Posted by | July 30, 2007

Today, CAHNRS will release the request for proposals for a $1 million internal grants program focusing on emerging issues in the state’s food and agriculture sector. This program, known as “Emerging Research Issues for Washington Agriculture,” represents a large share of the new funds allocated by the Legislature as part of the Industry-Based Unified Agriculture Initiative. As we have determined allocation priorities from the partially funded Initiative, we have sought to insure that we maintain those parts of the Initiative that place flexible operating funds in the hands of our faculty. This priority is strongly supported by the state’s food and agriculture industry. When I conducted 50-plus meetings with industry groups in preparing the Initiative, one consistent theme was that we have good faculty, they just don’t have enough resources to work with. This has become known as the “hay and horses” argument; that is, we have great horses (i.e., faculty), they just need more hay (i.e., operating resources) to make them run faster (i.e., become more productive).

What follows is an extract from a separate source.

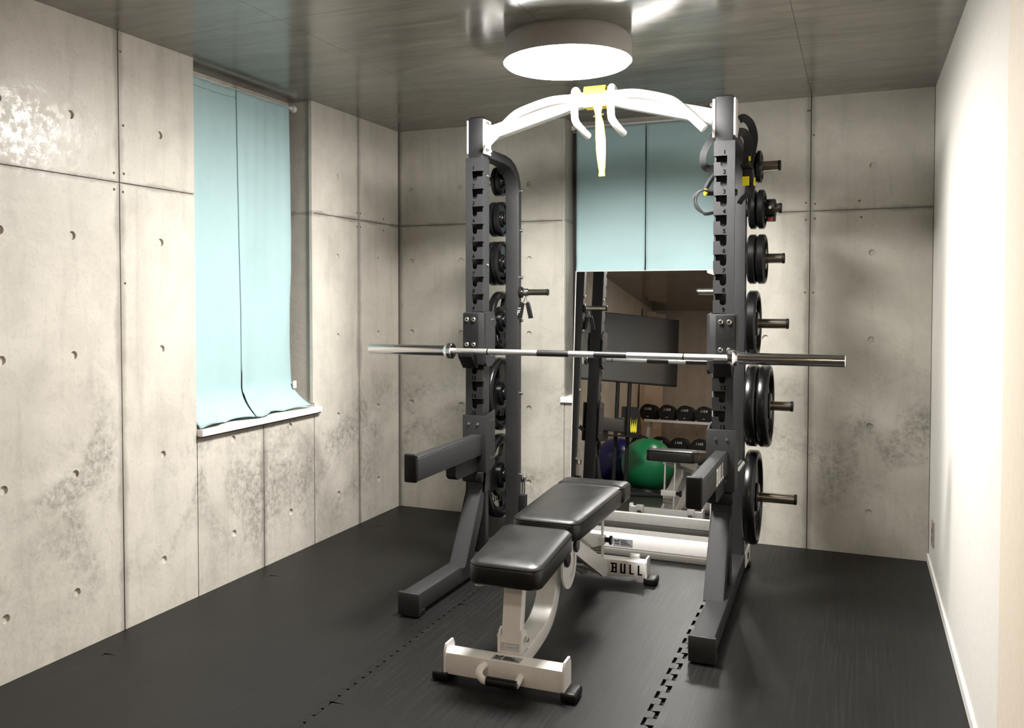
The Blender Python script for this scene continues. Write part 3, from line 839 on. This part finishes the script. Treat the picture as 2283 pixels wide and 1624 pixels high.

Two additional pools of funds have also been made available to our faculty. The first of these pools, roughly equal to $300,000, is the “Extension Issue-Focused Teams Initiative.” This initiative, being administered by Pete Jacoby, is intended to stimulate the creation of issue-focused interdisciplinary teams to address current and emerging issues impacting agriculture in Washington. This effort is being funded from FY-08 Extension Agriculture Program operating funds together with a pool of funds from the Agricultural Research Center. Funded projects will have a strong emphasis on outreach and will incorporate an applied research component.

A third pool includes approximately $1 million per year allocated as part of the Fueling Washington with Bioproducts Initiative. These funds are to be used for near-term applied research and development in support of Washington’s bioenergy economy. Projects for the current biennium were developed in conjunction with the Washington State Department of Agriculture and involve CAHNRS faculty and staff from five different departments. While these funds are allocated to specific projects during the current biennium, it is anticipated that these funds will be allocated via an internal competitive grants process in the next biennium.

We believe that these three programs represent a paradigm shift in our operating philosophy in CAHNRS. This change in operating philosophy has several components. First, an emphasis on competitive allocation of operating funds. We believe this approach will lead to greater impact and accountability for our state operating funds. Second, the use of internal funds to move faculty to the high priority emerging issues of our stakeholders. In essence, this paradigm shift makes us a more nimble and responsive organization. Third, an emphasis on interdisciplinary, team-based approaches. Finally, the use of internal operating funds to catalyze extramural funding. A central focus of each of these three programs is to position our faculty to become competitive for outside funding. These allocations are not entitlements, but rather an investment in a creative group of faculty to generate the teamwork, data, and research momentum to be more competitive for external funds.

These three programs bring $2.3 million of flexible funds to our faculty and, with the exception of $200,000 provided by Extension Agriculture Program operating funds, all of these funds are new funds available to our faculty. While the reallocation of $200,000 has caused some consternation on the part of a handful of faculty, for the most part this new process of allocating funds via a competitive mechanism has been met with excitement and an entrepreneurial spirit by the vast majority of our faculty. Clearly, there is more hay in the barn. I am confident we will see great things from our faculty.